Forget free market selfishness: It’s socialism that turns us into liars and cheats
Markets make people better. Not many people seem to think so these days, but the idea got a boost from a recent piece of research by Dan Ariely and others, which compared moral behaviour in Germans brought up in East and West Germany.
The team found that those with an East German background cheated twice as much as those raised in the capitalist West. The East Germans regularly lied about their success on a task throwing dice. Older subjects, with more experience of life under socialism, cheated the most. Those who had lived for 20 years or more under socialism were 65 per cent more likely to cheat than West Germans. This supported earlier work showing East Germans approved far more of cheating on taxes, although that criminal propensity appeared to be eliminated after seven years of reunification.
As the authors note, there could be other causes for the effect, such as the impact of greater poverty. But they finger socialism as the likely culprit. That makes sense. Life behind the iron curtain was, after all, marked by total surveillance and state-imposed scarcity: powerful incentives for the cultivation of theft and deceit.

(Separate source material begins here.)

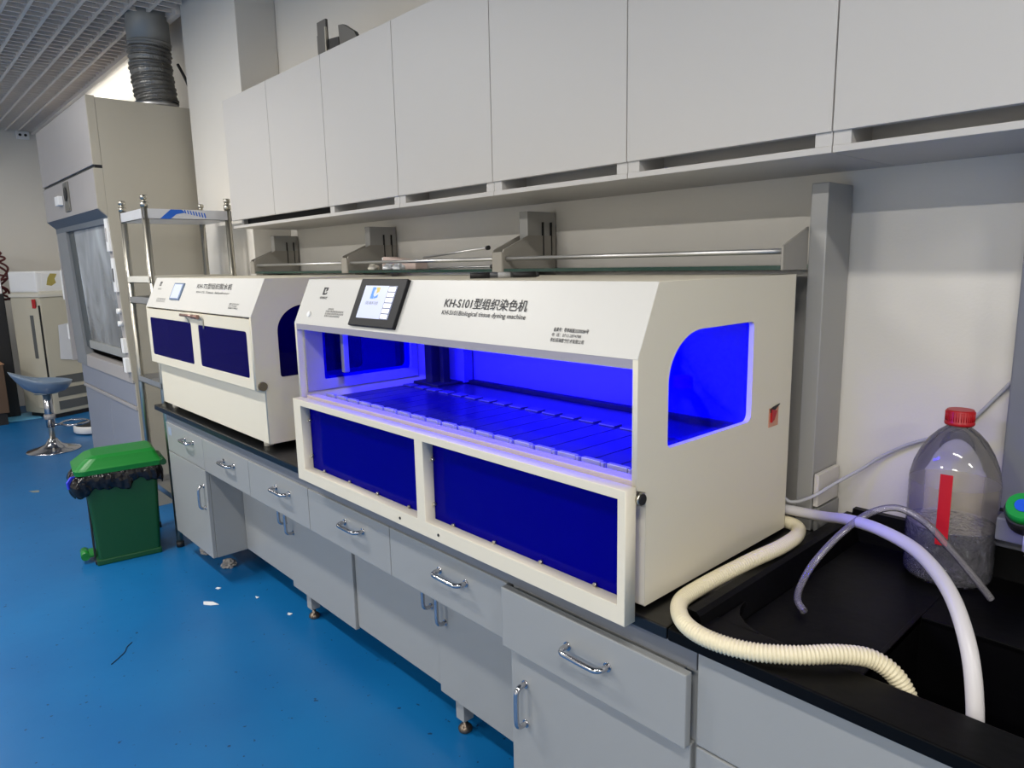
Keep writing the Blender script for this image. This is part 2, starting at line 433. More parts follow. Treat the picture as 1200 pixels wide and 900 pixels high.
# front apron rail below worktop with drawer box carcass
ap = MB().box(X0, .118, FY+.006, FY+.03, .722, .775, .001)
ap.box(X0, X0+.03, FY+.03, 0, .722, .775).box(.06, .118, FY+.03, 0, .722, .748)
tag(ap.build('bench_rail', M['rail']), 'grey steel rail of the bench frame between black worktop and drawer fronts', 'rail')

labs = ['grey drawer over the open knee space, directly right of the left-end cabinet',
        'grey drawer under the worktop below the left machine right edge, above the recessed doors',
        'grey drawer under the worktop below the left blue window of the large machine',
        'grey drawer under the worktop with chrome handle, left neighbour of the protruding near drawer']
hx = [-2.165, -1.645, -1.13, -.62]
for i in range(4):
    x0 = X0+W2*(i+1)
    dr = thing('drawer_unit', labs[i], 'drawer', (x0+W2/2, -.5, .569), DG)
    MB().box(x0+.004, x0+W2-.004, FY+.019, -.25, .573, .721, .001).build('drawer_box', M['lab'], dr)
    d = front(dr, 'drawer_front', x0, x0+W2, .569, .722); handle_h(d, hx[i], .667, FY)

RY = -.572
def recessed(x0, x1, xm, label, legs):
    c = thing('base_cabinet', label, 'cabinet', ((x0+x1)/2, -.3, 0), 'recessed two-door base cabinets')
    MB().box(x0, x1, RY+.02, 0, .143, .568, .001).build('body', M['lab'], c)
    d = front(c, 'door', x0, xm, .143, .566, RY+.002); handle_v(d, xm-.045, .455, RY+.002)
    d = front(c, 'door', xm, x1, .130, .566, RY-.008); handle_v(d, xm+.04, .435, RY-.008)
    for x in legs: leg(c, x, -.535, .143)
    for x in (x0+.05, x1-.05): leg(c, x, -.06, .143)
recessed(-2.472, -1.432, -1.957, 'grey recessed two-door base cabinet next to the left-end cabinet', (-1.87,))
recessed(-1.430, -.404, -.905, 'grey recessed two-door base cabinet next to the near protruding drawer cabinet', (-.84,))

c = thing('base_cabinet', 'grey base cabinet at the near end, protruding drawer over a door beside the sink unit', 'cabinet', (-.14, -.35, 0))
x0 = -.402; x1 = .118
MB().box(x0, x1, FY+.019, 0, .139, .722, .001).build('body', M['lab'], c)
d = MB().box(x0, x1-.004, FY-.022, FY-.002, .569, .722, .003).build('drawer', M['lab'], c)
MB().box(x0+.02, x1-.03, FY-.002, -.3, .58, .712).build('drawer_box', M['lab'], d)
handle_h(d, -.129, .658, FY-.022)
d = front(c, 'door', x0+.006, x1-.004, .139, .566); handle_v(d, -.345, .43, FY)
for x in (x0+.05, x1-.05): leg(c, x, -.68, .139); leg(c, x, -.1, .139)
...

The board game Kolejka (in English, Queue) recreates the historical experience of going shopping in communist Poland, complete with black market dealings, lying and favouritism. The most famous literary exploration of the moral corruption of life under Big Brother is, of course, George Orwell’s 1984. And Adam Smith observed in his Lectures on Jurisprudence that “Where people seldom deal with one another, we find that they are somewhat disposed to cheat, because they can gain more by a smart trick than they can lose by the injury which it does their character”.
By contrast, the central idea of a market economy is that people can become rich by serving the needs of others. Shopping itself, when studied in the wild, reveals itself not as an encouragement to selfishness and vapidity, but as just one of the many market processes in which we work to deepen our relationships. The anthropologist Daniel Miller studied shoppers in north London and found purchases “are the means for creating the relationships of love between subjects rather than some kind of materialistic dead end which takes devotion away from its proper subject – other persons.” On the other hand, a young Ukrainian woman once reminisced to me how as a dedicated Young Pioneer (a sort of Leninist scouting troop that existed until 1991) she got bought the picture book of Uncle Stalin she wanted by threatening to expose her parents as insufficiently ideological.
Yet today the opposite view holds force. Perhaps because tales of corporate misdeeds make good headlines and the usual run of corporate life gets readily forgotten. We have forgotten the idea, popular in the seventeenth century, of doux commerce – commerce as a sweetener of human behaviour. It needs to be remembered. As Hugh of St Victor wrote in 1125, commerce “commutes the private good of individuals to the common benefit of all”.